Opinion
November 18, 19, 1913.
May 19, 1914.
Present: RUGG, C.J., HAMMOND, LORING, BRALEY, De COURCY, JJ.
An action of tort in the nature of deceit may be maintained by one who as indorsee has become the holder in due course of a negotiable promissory note to which the defendant without authority had signed the name of a corporation, followed by the words, "by . . . [the defendant] . . . President," if the plaintiff purchased the note in reliance upon such assertion of authority by the defendant and the corporation refuses to pay it.
CONTRACT OR TORT against John Dixwell and Heber Bishop, who were alleged in the amended declaration to have signed with the name, "New England Home for Deaf Mutes, Aged, Blind or Infirm, by John Dixwell, M.D. President and Heber Bishop, Treasurer," a negotiable promissory note for $2,000, payable to William F. Mitchell or order and purporting to be secured by a mortgage on real estate. Writ dated September 9, 1911.
It also was alleged in the amended declaration that the New England Home for Deaf Mutes, Aged, Blind or Infirm was a corporation, that the defendants had no authority to sign the note in its name, and knew that they had no such authority, that the plaintiff purchased the note and became an indorser thereof and a holder for value in due course relying upon the defendants' representations of authority, and that the corporation had refused to pay it.
The defendants severally demurred to the declaration. The demurrers were heard by Crosby, J., who sustained them and reported the case for determination by this court, judgment to be entered for the defendants if the demurrers were sustained properly; otherwise, the demurrers to be overruled and the case to stand for trial.
Lee M. Friedman, for the plaintiff.
C.W. Rowley, (D.J. Riley with him,) for the defendants.

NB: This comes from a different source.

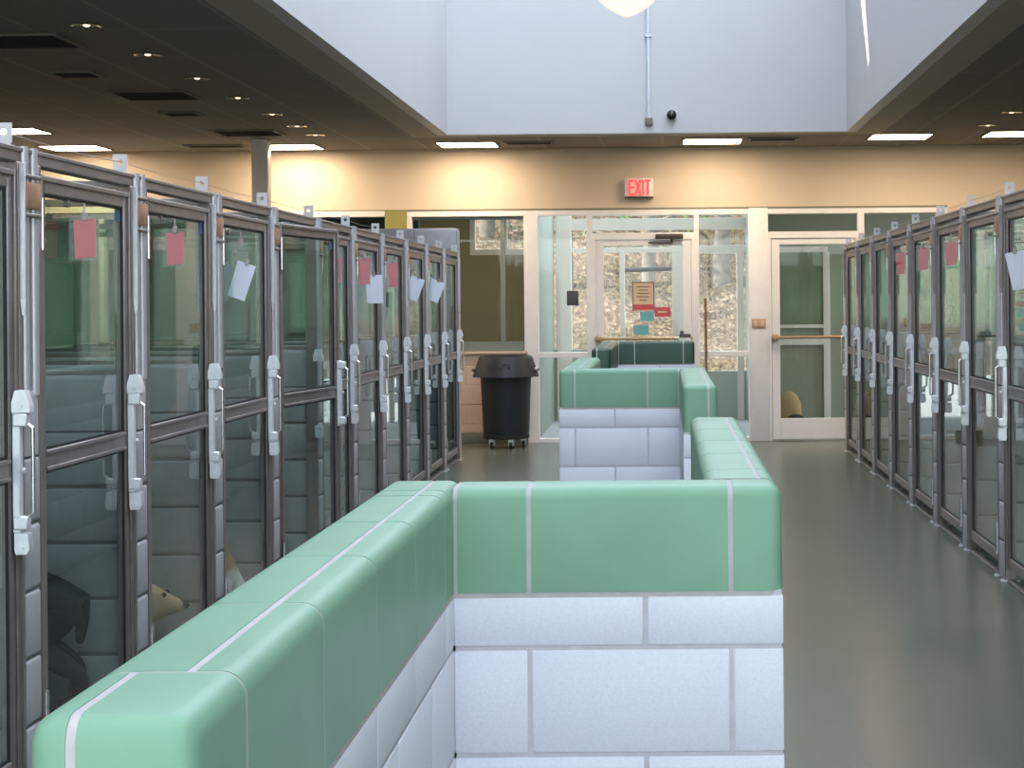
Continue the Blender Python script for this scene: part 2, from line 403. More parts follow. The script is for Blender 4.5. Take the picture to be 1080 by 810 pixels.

The paper purported to be the note of the New England Home for Deaf Mutes, Aged, Blind or Infirm, and to be executed in the name of the maker by the defendants. Had the defendants been duly authorized the note would have been that of the corporation. But the declaration asserts that they were not thus authorized. It was therefore neither the note of the alleged principal nor that of the alleged agents, and no action is maintainable thereon as a note against either party, — not against the principal because not its note in fact, and not against the agents because it does not purport to be their note. Long v. Colburn, 11 Mass. 97. Conant v. Alvord, 166 Mass. 311, and cases there cited. Whatever may be the rule elsewhere (see Dusenbury v. Ellis, 3 Johns. Cas. 70), it is settled in this Commonwealth that "if the instrument purports to express the contract of the principal, the agent is not personally liable on it, but that the remedy in such a case against him is by an action upon the case for falsely representing himself to be authorized to bind his principal. Jefts v. York, 4 Cush. 371. Ballou v. Talbot, 16 Mass. 461." Hoar, J., in Draper v. Massachusetts Steam Heating Co. 5 Allen, 338. And the nature of this liability is stated by Shaw, C.J., in Jefts v. York, 10 Cush. 392, 395, as follows: "If one falsely represents that he has an authority, by which another, relying on the representation, is misled, he is liable; and by acting as agent for another, when he is not, though he thinks he is, he tacitly and impliedly represents himself authorized without knowing the fact to be true, it is in the nature of a false warranty, and he is liable. But in both cases his liability is founded on the ground of deceit, and the remedy is by action of tort. Smout v. Ilbery, 10 M. W. 1. Jenkins v. Hutchinson, 13 Ad. El. (N.S.) 744." Under the allegations of the declaration there can be no doubt that under the well settled law of this Commonwealth the defendants made themselves liable to such an action.
It is urged, however, by the defendants that, even if that be so, the liability is to Mitchell alone, the payee of the note, and that the right to enforce it has not been and cannot be assigned by him. But the representations are made in the document itself, which upon its face is negotiable in form. It is to be assumed that the defendants contemplated that it might pass into the hands of parties taking the same in reliance upon the statements therein contained, and that the defendants intended that in such a case the statements should stand as made to any rightful holder; or in other words that the statements are to be regarded as continuous. Roberts v. Anheuser Busch Brewing Association, 211 Mass. 449, and cases there cited. The plaintiff appears by the declaration to be such a holder, and as such one of the persons to whom the representations were made.
Demurrer overruled; case to stand for trial.